The relationship between tech CEOs and their product leader (CPO, VP Product or Head of Product) is one of the most challenging to manage, and one of the most impactful on the company’s business results. There is so much overlap (in reality, not in the ideal situation), and while both want to lead the company to success conflict is inevitable.
Being both the CEO and the product leader for my company, I run into these conflicts with myself quite often. It looks something like this:
Noa-CEO: “I want us to have a facebook group for CEOs.”
Noa-Product: (rolling her eyes inside but smiling nicely) “OK, why?”
Noa-CEO: (taking a deep breath)
Noa-Product: (waiting, eyes on Noa-CEO)
Noa-CEO: “Becuase I want CEOs to understand how important product leadership is.”
Noa-Product: “OK, and what are we going to do in this group?”
Noa-CEO: “Have a thriving community of CEOs who see that we can help them with strategic product issues.”
Noa-Product: “I’m not sure I understand how it’s going to work exactly.”
Noa-CEO: (losing patience) “What’s not to understand? Communities are the new way to engage your customers and sell more. Everyone does that!”

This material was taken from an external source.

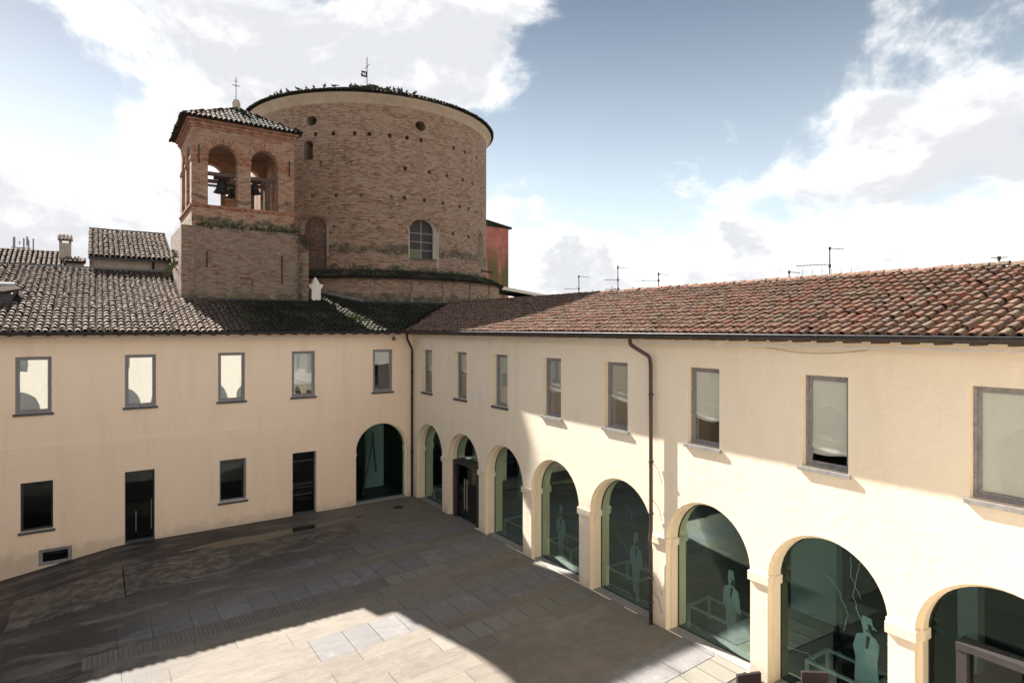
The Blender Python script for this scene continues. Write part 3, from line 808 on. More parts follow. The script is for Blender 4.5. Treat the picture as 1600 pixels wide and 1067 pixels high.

Noa-Product: “OK, OK. So let me see if I follow what you are saying.”
(thinking)
“You want to reach more CEOs, and convince them that solid product leadership is important.”
Noa-CEO: “Right.”
Noa-Product: “And that if they need help, we are the ones who can help them.”
Noa-CEO: (slowly calming down) “Exactly.”
Noa-Product: “And you think the right way to do it is through a facebook group that we will run.”
Noa-CEO: “Correct.”
Noa-Product: “OK. Why would they join our group?”
Noa-CEO: (losing temper but trying not to show it) “I don’t know, that’s Noa-Marketing’s job. Talk to her.”
Noa-Product: (confused, knows something is missing but not sure what to do)
Noa-CEO: “Are we done here?”
Noa-Product: “Yes, just one last question…”
Noa-CEO: (annoyed) “Go ahead…”
Noa-Product: “If you as a CEO don’t think product leadership is important, why would you go to a facebook group to talk about product leadership?”
Noa-CEO: (losing it) “What? What do you want from me? Can we just do the facebook group or what?”
Noa-Product: (backing off) “We can, but we need to think it through.”
Noa-CEO: (sigh)
Noa-Product: “Look, we already decided to work on delivering the product-market fit lecture to a wider audience, and on the product executive training program. Once we are done with these I’ll go back to the facebook group and see what we can do, ok?”
Noa-CEO: (defeated) “OK. I never understand why everything is so hard with you but fine. I guess you know what you are doing.”
These debates happen in my head at least once a week, if not once a day. Since I believe in solid product leadership as the right way to lead the company forward (as Adam Fisher from Bessemer Venture Partners also said recently in his great article on product-market fit), Noa-CEO lets Noa-Product take the lead most of the time. But I want to assure you that it’s super hard for me to do so, despite all the confidence I have in my own product leadership skills. So when the CEO and product leader are not the same person, it’s even more complex and harder to do.
I have written a number of times in the past about specific CEO-Product conflicts and how to deal with them (for example here, here, and here). The common ground in all of the aforementioned pieces of advice is trying to understand the other side.
CEOs, your product leaders often don’t understand why you want certain things done. Take the time to explain it as clearly as you can. Repeat it if you need to. If you don’t have all the answers that’s fine — instead of trying to explain what you can’t explain, say it’s your gut feeling and ask the product leader’s help in connecting all the dots. It requires some research and thinking, so give them the time to do so.
Product leaders, help your CEOs organize their thoughts. That’s part of your job, although typically a secret, unspoken part. Make yourself their partners in leading the company and the product forward.
In the spirit of upcoming holidays and new year resolutions, I encourage you to make this relationship work well in 2020.
And a final thought for both sides:
I have noticed that the idea monster inside Noa-CEO raises its head when I feel things are not going as well as I hoped, or when I don’t see a clear path ahead. There are moments like that every day — when a prospect takes too long to respond or my post is not getting enough engagement. It doesn’t have to be about big things.
Many ideas — some good but many bad ones too — are a result of fear. If my KPIs are not as I expected — even temporarily, I become nervous. I feel an urge to do something — anything — to change it. It’s almost the fight-or-flight mechanism working. Instinct, not rational thinking.
Luckily for me, I have both the self-awareness and the product-awareness to remind myself to stop and think. While I often use the fear I feel as motivation to provoke action, it is almost never the same action I originally thought of. Taking a step back and thinking things through really helps. But you can’t do it if you don’t understand where you are coming from and exactly what’s bothering you right now.
Make yourself aware, and help others be aware too.